Task to complete
Transcribe the data in full and exactly, omitting any pictures.

Stored data
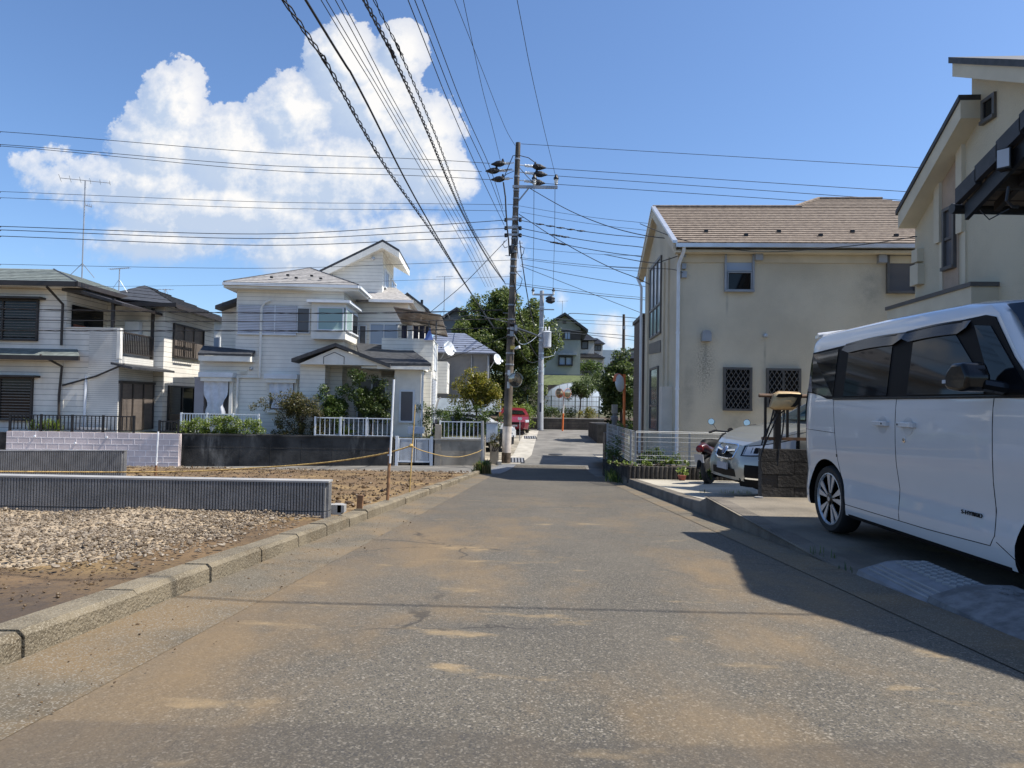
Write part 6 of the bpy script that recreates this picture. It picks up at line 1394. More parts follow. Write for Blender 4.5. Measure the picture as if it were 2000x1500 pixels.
q = B().tube([rel(1005, 681, YP-.2), rel(1010, 680, YP-.35), rel(1014, 678.5, YP-.45)], .03, 6); lo = q.build('lamp_arm', M['whitemetal'], e); q = B().tube([rel(1008, 680, YP-.4), rel(1015, 677.5, YP-.5)], [.05, .06], 8); q.build('lamp_head', M['insul'], lo)
c = rel(1006.5, 742, YP-.35); conv_mirror(e, c, .27, (.30, -.94, -.06), mat('faded_teal', (.30, .36, .36), .5, .1), tanface)
B().tube([c+Vector((-.05, .1, 0)), rel(996, 735, YP-.1)], .03, 6).build('mirror_bracket', M['greymetal'], e)
q = B(); a = rel(993, 752, YP-.2); q.box(a.x-.05, a.x+.05, a.y-.01, a.y+.01, a.z-.12, a.z+.12); a = rel(994, 728, YP-.2); q.box(a.x-.05, a.x+.05, a.y-.01, a.y+.01, a.z-.1, a.z+.1); q.build('tag_plate', M['alu'], e)
# second pole with a transformer
Y2 = 40.0; pb2, pt2 = P(1055, 841, Y2), P(1058.5, 568, Y2); e = empty('utility_pole', 'grey concrete utility pole with can transformer at the end of the road', 'utility pole', pb2); H2 = pt2-pb2
B().tube([-Vector((0, 0, .2)), H2], [.19, .12], 14).build('shaft', M['polegrey'], e, smooth=50)
def rel2(px, py, Y=Y2): return P(px, py, Y)-pb2
q = B(); a, b_ = rel2(1040, 576), rel2(1081, 576); q.box(a.x, b_.x, -.2, -.13, a.z-.05, a.z+.05); a = rel2(1050, 605); q.box(a.x, rel2(1082, 605).x, -.2, -.14, a.z-.03, a.z+.03); q.build('crossarm', M['greymetal'], e)
for px in (1041, 1081): pin_insul(rel2(px, 576, Y2-.17), e)
q = B()
for py in (583, 588): q.lathe([(-.25, .04), (-.1, .14), (.1, .17), (.3, .05)], rel2(1074, py, Y2-.2), (1, 0, 0), 10)
q.build('clamp_cover', M['black'], e)
c = rel2(1068.5, 663); B().lathe([(-.5, .19), (-.45, .24), (.38, .24), (.42, .26), (.47, .2), (.5, .05)], (c.x, -.1, c.z), n=18).build('transformer', mat('transformer_grey', (.52, .54, .57), .5, .04), e, smooth=40)
q = B()
for s in (-1, 1): q.lathe([(.5, .04), (.56, .06), (.62, .04), (.68, .05), (.74, .02)], (c.x+s*.1, -.1, c.z), n=8)
q.build('bushing', M['insul'], e); B().box(c.x-.45, c.x+.05, -.16, -.04, c.z-.2, c.z-.1).build('transformer_bracket', M['greymetal'], e)
c = rel2(1055.5, 795, Y2-.2); B().box(c.x-.06, c.x+.06, c.y, c.y+.02, c.z-.28, c.z+.25).build('number_plate', mat('navy_plate', (.03, .035, .07), .5, .05), e)
q = B()
for py in (600, 640, 665, 690, 700, 725, 750): t = (pb2.z-P(1057, py, Y2).z)/-H2.z; q.tube([H2*(t-.004), H2*(t+.004)], .2-.07*t, 10)
q.build('steel_band', M['alu'], e)
for (px, pb_, ptp, Y, lab) in ((1218, 700, 614, 68, 'distant slim dark pole left of the brown house wall'), ):
    a, b_ = P(px, pb_, Y), P(px+.4, ptp, Y); e = empty('utility_pole', lab, 'utility pole', a); B().tube([(0, 0, -3), b_-a], [.18, .13], 10).build('shaft', M['bark'], e); B().box(-.1, .1, -.2, .2, (b_-a).z-1.5, (b_-a).z-1.2).build('bracket', M['greymetal'], e)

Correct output
Write part 6 of the bpy script that recreates this picture. It picks up at line 1394. More parts follow. Write for Blender 4.5. Measure the picture as if it were 2000x1500 pixels.
q = B().tube([rel(1005, 681, YP-.2), rel(1010, 680, YP-.35), rel(1014, 678.5, YP-.45)], .03, 6); lo = q.build('lamp_arm', M['whitemetal'], e); q = B().tube([rel(1008, 680, YP-.4), rel(1015, 677.5, YP-.5)], [.05, .06], 8); q.build('lamp_head', M['insul'], lo)
c = rel(1006.5, 742, YP-.35); conv_mirror(e, c, .27, (.30, -.94, -.06), mat('faded_teal', (.30, .36, .36), .5, .1), tanface)
B().tube([c+Vector((-.05, .1, 0)), rel(996, 735, YP-.1)], .03, 6).build('mirror_bracket', M['greymetal'], e)
q = B(); a = rel(993, 752, YP-.2); q.box(a.x-.05, a.x+.05, a.y-.01, a.y+.01, a.z-.12, a.z+.12); a = rel(994, 728, YP-.2); q.box(a.x-.05, a.x+.05, a.y-.01, a.y+.01, a.z-.1, a.z+.1); q.build('tag_plate', M['alu'], e)
# second pole with a transformer
Y2 = 40.0; pb2, pt2 = P(1055, 841, Y2), P(1058.5, 568, Y2); e = empty('utility_pole', 'grey concrete utility pole with can transformer at the end of the road', 'utility pole', pb2); H2 = pt2-pb2
B().tube([-Vector((0, 0, .2)), H2], [.19, .12], 14).build('shaft', M['polegrey'], e, smooth=50)
def rel2(px, py, Y=Y2): return P(px, py, Y)-pb2
q = B(); a, b_ = rel2(1040, 576), rel2(1081, 576); q.box(a.x, b_.x, -.2, -.13, a.z-.05, a.z+.05); a = rel2(1050, 605); q.box(a.x, rel2(1082, 605).x, -.2, -.14, a.z-.03, a.z+.03); q.build('crossarm', M['greymetal'], e)
for px in (1041, 1081): pin_insul(rel2(px, 576, Y2-.17), e)
q = B()
for py in (583, 588): q.lathe([(-.25, .04), (-.1, .14), (.1, .17), (.3, .05)], rel2(1074, py, Y2-.2), (1, 0, 0), 10)
q.build('clamp_cover', M['black'], e)
c = rel2(1068.5, 663); B().lathe([(-.5, .19), (-.45, .24), (.38, .24), (.42, .26), (.47, .2), (.5, .05)], (c.x, -.1, c.z), n=18).build('transformer', mat('transformer_grey', (.52, .54, .57), .5, .04), e, smooth=40)
q = B()
for s in (-1, 1): q.lathe([(.5, .04), (.56, .06), (.62, .04), (.68, .05), (.74, .02)], (c.x+s*.1, -.1, c.z), n=8)
q.build('bushing', M['insul'], e); B().box(c.x-.45, c.x+.05, -.16, -.04, c.z-.2, c.z-.1).build('transformer_bracket', M['greymetal'], e)
c = rel2(1055.5, 795, Y2-.2); B().box(c.x-.06, c.x+.06, c.y, c.y+.02, c.z-.28, c.z+.25).build('number_plate', mat('navy_plate', (.03, .035, .07), .5, .05), e)
q = B()
for py in (600, 640, 665, 690, 700, 725, 750): t = (pb2.z-P(1057, py, Y2).z)/-H2.z; q.tube([H2*(t-.004), H2*(t+.004)], .2-.07*t, 10)
q.build('steel_band', M['alu'], e)
for (px, pb_, ptp, Y, lab) in ((1218, 700, 614, 68, 'distant slim dark pole left of the brown house wall'), ):
    a, b_ = P(px, pb_, Y), P(px+.4, ptp, Y); e = empty('utility_pole', lab, 'utility pole', a); B().tube([(0, 0, -3), b_-a], [.18, .13], 10).build('shaft', M['bark'], e); B().box(-.1, .1, -.2, .2, (b_-a).z-1.5, (b_-a).z-1.2).build('bracket', M['greymetal'], e)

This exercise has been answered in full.